Una volta che abbiamo consapevolezza di ciò che è vivo in noi, allora e solo allora possiamo fare qualcosa per rendere la nostra vita più ricca e piena. Ma a cosa ci riferiamo quando parliamo di “ciò che è vivo in noi’? Sotto gli strati delle maschere che indossiamo, sotto la violenza delle parole e talvolta delle nostre reazioni c’è un senso più profondo, una verità.

Secondo i principi della comunicazione non violenta (CNV) di Marshal Rosemberg “Ciò che è vivo (in una persona) è fondamentalmente due cose: ciò che la persona sente e come i suoi sentimenti sono collegati ai suoi bisogni.”

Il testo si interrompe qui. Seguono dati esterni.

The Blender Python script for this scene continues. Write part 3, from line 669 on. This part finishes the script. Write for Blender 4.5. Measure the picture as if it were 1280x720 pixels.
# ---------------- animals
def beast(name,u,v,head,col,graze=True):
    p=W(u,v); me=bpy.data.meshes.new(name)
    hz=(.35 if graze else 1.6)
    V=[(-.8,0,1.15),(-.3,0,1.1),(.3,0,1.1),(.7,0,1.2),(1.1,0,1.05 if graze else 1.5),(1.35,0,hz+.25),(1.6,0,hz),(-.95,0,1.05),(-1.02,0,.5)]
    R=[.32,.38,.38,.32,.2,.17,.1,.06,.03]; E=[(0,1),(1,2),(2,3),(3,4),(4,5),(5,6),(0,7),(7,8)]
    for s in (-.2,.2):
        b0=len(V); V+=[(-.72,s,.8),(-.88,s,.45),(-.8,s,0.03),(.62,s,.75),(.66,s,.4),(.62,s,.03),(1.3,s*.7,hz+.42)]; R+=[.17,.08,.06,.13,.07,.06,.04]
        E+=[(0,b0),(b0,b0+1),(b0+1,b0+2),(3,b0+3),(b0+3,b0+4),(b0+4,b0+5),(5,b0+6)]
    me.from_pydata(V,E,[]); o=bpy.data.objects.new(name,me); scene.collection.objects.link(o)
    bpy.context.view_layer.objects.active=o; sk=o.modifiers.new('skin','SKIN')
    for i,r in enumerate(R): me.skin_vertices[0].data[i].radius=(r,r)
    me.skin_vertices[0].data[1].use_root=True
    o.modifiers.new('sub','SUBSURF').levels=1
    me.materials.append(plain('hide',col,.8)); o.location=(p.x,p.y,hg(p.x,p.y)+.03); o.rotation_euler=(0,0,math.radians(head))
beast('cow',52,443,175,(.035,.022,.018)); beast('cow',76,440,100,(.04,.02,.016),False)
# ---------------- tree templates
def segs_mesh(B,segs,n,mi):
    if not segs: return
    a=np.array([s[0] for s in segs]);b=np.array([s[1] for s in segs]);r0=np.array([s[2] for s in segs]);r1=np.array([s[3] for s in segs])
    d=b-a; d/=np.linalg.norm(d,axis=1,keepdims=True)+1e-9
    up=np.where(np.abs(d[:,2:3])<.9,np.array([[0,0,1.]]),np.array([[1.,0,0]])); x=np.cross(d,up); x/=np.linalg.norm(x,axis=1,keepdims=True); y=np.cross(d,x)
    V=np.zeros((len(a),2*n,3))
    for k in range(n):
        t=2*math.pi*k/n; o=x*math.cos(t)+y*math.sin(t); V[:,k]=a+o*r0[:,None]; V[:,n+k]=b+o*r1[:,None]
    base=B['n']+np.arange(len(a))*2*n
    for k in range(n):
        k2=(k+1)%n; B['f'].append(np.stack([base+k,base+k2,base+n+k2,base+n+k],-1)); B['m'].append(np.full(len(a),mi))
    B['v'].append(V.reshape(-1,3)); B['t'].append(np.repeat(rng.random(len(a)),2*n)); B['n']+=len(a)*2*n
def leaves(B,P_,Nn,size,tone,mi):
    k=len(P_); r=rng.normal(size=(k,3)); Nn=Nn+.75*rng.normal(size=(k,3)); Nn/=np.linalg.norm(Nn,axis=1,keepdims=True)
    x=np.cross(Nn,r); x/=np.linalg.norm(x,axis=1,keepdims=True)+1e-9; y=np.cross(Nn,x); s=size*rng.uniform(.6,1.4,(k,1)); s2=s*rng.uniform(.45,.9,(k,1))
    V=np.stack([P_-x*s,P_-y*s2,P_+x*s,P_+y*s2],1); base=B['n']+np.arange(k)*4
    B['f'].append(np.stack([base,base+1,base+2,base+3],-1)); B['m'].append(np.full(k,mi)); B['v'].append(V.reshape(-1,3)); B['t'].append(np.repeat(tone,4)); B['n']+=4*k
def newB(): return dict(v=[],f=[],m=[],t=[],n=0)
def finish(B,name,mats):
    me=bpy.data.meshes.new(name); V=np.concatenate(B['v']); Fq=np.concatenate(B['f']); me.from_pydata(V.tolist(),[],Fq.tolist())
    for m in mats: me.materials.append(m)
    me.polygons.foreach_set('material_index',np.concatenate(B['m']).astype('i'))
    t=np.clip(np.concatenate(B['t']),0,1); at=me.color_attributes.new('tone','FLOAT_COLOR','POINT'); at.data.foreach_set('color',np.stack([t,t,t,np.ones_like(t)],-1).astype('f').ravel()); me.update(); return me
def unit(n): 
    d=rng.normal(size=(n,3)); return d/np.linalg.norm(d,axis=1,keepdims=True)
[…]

In ogni momento abbiamo esigenze, bisogni che chiedono di essere soddisfatti. Quando questi bisogni non vengono soddisfatti si creano le condizioni per lo squilibrio, per l’infelicità, per il conflitto. Il conflitto può essere interiore o può prodursi nella relazione con l’altro.

Così accade che fin da piccoli impariamo a manifestare con la rabbia quella sensazione di insoddisfazione che scaturisce da uno dei nostri bisogni non soddisfatti. Così accade che scambiamo lo stimolo per la causa, pensiamo che qualcuno ci faccia arrabbiare, che una certa situazione ci faccia reagire. Ma la realtà è diversa.

Non essendo in contatto con ciò che davvero abbiamo bisogno di ottenere, costruiamo nella nostra mente un linguaggio fatto di assunzioni, di giudizi. Incolpiamo gli altri di volerci togliere, limitare, giudicare. Cerchiamo fuori da noi la ragione per la quale stiamo provando quella brutta emozione che non vorremmo provare oppure che non riusciamo a dominare. È a questo che reagiamo. Alla violenza che pensiamo di subire. Difficilmente ci asteniamo dall’attribuire alle azioni altrui un significato filtrato attraverso le nostre lenti.

Se potessimo chiederci anche solo solo per un momento: cosa mi disturba davvero di quella persona o di quella situazione? Sicuramente solo pochissimi tra noi sarebbero in grado di dirlo senza contemporaneamente esprimere un giudizio. Ad esempio diremmo “mi disturba che sia sempre egoista” invece che descrivere la situazione per come si è  presentata. Cosa ha fatto quella persona? Sono in grado di dirlo senza esprimere una valutazione mentre lo faccio? Probabilmente ci renderemmo conto che limitarci a questo è difficilissimo. 

Tuttavia, se potessimo prenderci un secondo e chiederci: cosa ha sollecitato in me un risposta di rabbia o fastidio? Che tipo di valutazione ho fatto di quanto è accaduto? Perché il fatto accaduto è sicuramente lo stimolo ma non la causa. Quando quella persona fa quella certa cosa soffermiamoci a osservare la qualità dei nostri pensieri. Verificheremo velocemente che per prima cosa la nostra mente avrà etichettato quella situazione, giudicandola. Poi verrà la reazione.

Cosa accadrebbe se riuscissimo a cogliere la nostra reazione e a guardarla con curiosità e interesse? Cosa scopriremmo se potessimo concederci il lusso di non reagire a quello stimolo automaticamente ma chiederci cosa c’è sotto? 

La rabbia e la violenza sono strati che proteggono altro. Quale nostro bisogno non è soddisfatto dalle situazioni/relazioni che viviamo? Cosa arde sotto la cenere che è bene vedere? 

La consapevolezza  è alla base di una vita libera e connessa. Una vita che parla un linguaggio che è fondamentalmente quello dei sentimenti e dei bisogni. 

In ogni momento della  vita abbiamo bisogni che richiedono di essere ascoltati e soddisfatti. I nostri sentimenti dipendono essenzialmente da questo. Le nostre emozioni sono spie di funzionamento, ci indicano dove guardare per capire cosa davvero non va.